* **WRITTEN EXERCISE**: The data must be written out once more, precisely as given.

Begin

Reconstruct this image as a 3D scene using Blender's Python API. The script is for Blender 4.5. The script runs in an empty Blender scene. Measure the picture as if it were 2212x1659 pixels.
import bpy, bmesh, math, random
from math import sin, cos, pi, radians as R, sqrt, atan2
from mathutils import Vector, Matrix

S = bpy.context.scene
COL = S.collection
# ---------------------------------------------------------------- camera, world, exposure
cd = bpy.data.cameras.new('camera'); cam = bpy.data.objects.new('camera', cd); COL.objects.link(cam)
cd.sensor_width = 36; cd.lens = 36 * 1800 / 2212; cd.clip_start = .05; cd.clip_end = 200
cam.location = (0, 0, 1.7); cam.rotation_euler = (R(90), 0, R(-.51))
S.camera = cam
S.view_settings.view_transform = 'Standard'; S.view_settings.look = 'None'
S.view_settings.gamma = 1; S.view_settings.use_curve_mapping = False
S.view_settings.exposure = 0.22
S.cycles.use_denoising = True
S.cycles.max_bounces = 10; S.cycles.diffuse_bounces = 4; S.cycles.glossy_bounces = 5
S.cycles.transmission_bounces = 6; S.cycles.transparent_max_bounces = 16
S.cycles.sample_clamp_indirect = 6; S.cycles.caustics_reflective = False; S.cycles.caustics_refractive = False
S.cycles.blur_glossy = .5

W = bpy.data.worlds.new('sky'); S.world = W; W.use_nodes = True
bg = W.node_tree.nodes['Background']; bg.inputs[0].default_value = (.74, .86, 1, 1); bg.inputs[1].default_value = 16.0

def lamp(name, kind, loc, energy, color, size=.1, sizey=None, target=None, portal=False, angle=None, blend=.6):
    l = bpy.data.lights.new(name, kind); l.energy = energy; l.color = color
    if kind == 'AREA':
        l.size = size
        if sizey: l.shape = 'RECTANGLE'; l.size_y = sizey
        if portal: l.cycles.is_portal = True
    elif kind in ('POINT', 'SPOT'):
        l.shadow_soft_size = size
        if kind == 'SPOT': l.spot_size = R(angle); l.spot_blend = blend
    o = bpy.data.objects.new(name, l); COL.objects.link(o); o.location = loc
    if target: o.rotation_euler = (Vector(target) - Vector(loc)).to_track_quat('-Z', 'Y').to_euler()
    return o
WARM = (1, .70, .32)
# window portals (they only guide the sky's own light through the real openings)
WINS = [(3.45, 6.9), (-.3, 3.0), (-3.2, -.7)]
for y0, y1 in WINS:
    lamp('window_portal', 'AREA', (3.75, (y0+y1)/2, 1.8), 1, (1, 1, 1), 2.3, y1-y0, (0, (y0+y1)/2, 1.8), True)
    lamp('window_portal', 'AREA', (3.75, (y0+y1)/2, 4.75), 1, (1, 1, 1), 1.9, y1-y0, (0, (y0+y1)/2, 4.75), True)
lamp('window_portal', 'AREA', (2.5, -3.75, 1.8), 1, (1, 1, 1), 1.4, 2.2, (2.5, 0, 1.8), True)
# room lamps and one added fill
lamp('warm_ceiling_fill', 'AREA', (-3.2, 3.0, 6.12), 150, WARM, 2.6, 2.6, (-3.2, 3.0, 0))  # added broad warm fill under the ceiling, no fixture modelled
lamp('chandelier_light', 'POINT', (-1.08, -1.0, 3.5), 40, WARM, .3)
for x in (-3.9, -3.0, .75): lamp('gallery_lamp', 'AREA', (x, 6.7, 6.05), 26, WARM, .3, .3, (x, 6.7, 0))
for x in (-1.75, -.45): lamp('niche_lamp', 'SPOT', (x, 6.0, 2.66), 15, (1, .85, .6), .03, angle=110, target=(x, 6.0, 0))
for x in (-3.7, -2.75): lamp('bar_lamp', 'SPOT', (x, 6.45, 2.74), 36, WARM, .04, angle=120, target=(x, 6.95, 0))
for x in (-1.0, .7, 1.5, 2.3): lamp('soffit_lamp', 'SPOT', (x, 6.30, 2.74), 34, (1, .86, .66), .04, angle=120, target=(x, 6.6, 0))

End

* **TASK RESPONSE**:
Reconstruct this image as a 3D scene using Blender's Python API. The script is for Blender 4.5. The script runs in an empty Blender scene. Measure the picture as if it were 2212x1659 pixels.
import bpy, bmesh, math, random
from math import sin, cos, pi, radians as R, sqrt, atan2
from mathutils import Vector, Matrix

S = bpy.context.scene
COL = S.collection
# ---------------------------------------------------------------- camera, world, exposure
cd = bpy.data.cameras.new('camera'); cam = bpy.data.objects.new('camera', cd); COL.objects.link(cam)
cd.sensor_width = 36; cd.lens = 36 * 1800 / 2212; cd.clip_start = .05; cd.clip_end = 200
cam.location = (0, 0, 1.7); cam.rotation_euler = (R(90), 0, R(-.51))
S.camera = cam
S.view_settings.view_transform = 'Standard'; S.view_settings.look = 'None'
S.view_settings.gamma = 1; S.view_settings.use_curve_mapping = False
S.view_settings.exposure = 0.22
S.cycles.use_denoising = True
S.cycles.max_bounces = 10; S.cycles.diffuse_bounces = 4; S.cycles.glossy_bounces = 5
S.cycles.transmission_bounces = 6; S.cycles.transparent_max_bounces = 16
S.cycles.sample_clamp_indirect = 6; S.cycles.caustics_reflective = False; S.cycles.caustics_refractive = False
S.cycles.blur_glossy = .5

W = bpy.data.worlds.new('sky'); S.world = W; W.use_nodes = True
bg = W.node_tree.nodes['Background']; bg.inputs[0].default_value = (.74, .86, 1, 1); bg.inputs[1].default_value = 16.0

def lamp(name, kind, loc, energy, color, size=.1, sizey=None, target=None, portal=False, angle=None, blend=.6):
    l = bpy.data.lights.new(name, kind); l.energy = energy; l.color = color
    if kind == 'AREA':
        l.size = size
        if sizey: l.shape = 'RECTANGLE'; l.size_y = sizey
        if portal: l.cycles.is_portal = True
    elif kind in ('POINT', 'SPOT'):
        l.shadow_soft_size = size
        if kind == 'SPOT': l.spot_size = R(angle); l.spot_blend = blend
    o = bpy.data.objects.new(name, l); COL.objects.link(o); o.location = loc
    if target: o.rotation_euler = (Vector(target) - Vector(loc)).to_track_quat('-Z', 'Y').to_euler()
    return o
WARM = (1, .70, .32)
# window portals (they only guide the sky's own light through the real openings)
WINS = [(3.45, 6.9), (-.3, 3.0), (-3.2, -.7)]
for y0, y1 in WINS:
    lamp('window_portal', 'AREA', (3.75, (y0+y1)/2, 1.8), 1, (1, 1, 1), 2.3, y1-y0, (0, (y0+y1)/2, 1.8), True)
    lamp('window_portal', 'AREA', (3.75, (y0+y1)/2, 4.75), 1, (1, 1, 1), 1.9, y1-y0, (0, (y0+y1)/2, 4.75), True)
lamp('window_portal', 'AREA', (2.5, -3.75, 1.8), 1, (1, 1, 1), 1.4, 2.2, (2.5, 0, 1.8), True)
# room lamps and one added fill
lamp('warm_ceiling_fill', 'AREA', (-3.2, 3.0, 6.12), 150, WARM, 2.6, 2.6, (-3.2, 3.0, 0))  # added broad warm fill under the ceiling, no fixture modelled
lamp('chandelier_light', 'POINT', (-1.08, -1.0, 3.5), 40, WARM, .3)
for x in (-3.9, -3.0, .75): lamp('gallery_lamp', 'AREA', (x, 6.7, 6.05), 26, WARM, .3, .3, (x, 6.7, 0))
for x in (-1.75, -.45): lamp('niche_lamp', 'SPOT', (x, 6.0, 2.66), 15, (1, .85, .6), .03, angle=110, target=(x, 6.0, 0))
for x in (-3.7, -2.75): lamp('bar_lamp', 'SPOT', (x, 6.45, 2.74), 36, WARM, .04, angle=120, target=(x, 6.95, 0))
for x in (-1.0, .7, 1.5, 2.3): lamp('soffit_lamp', 'SPOT', (x, 6.30, 2.74), 34, (1, .86, .66), .04, angle=120, target=(x, 6.6, 0))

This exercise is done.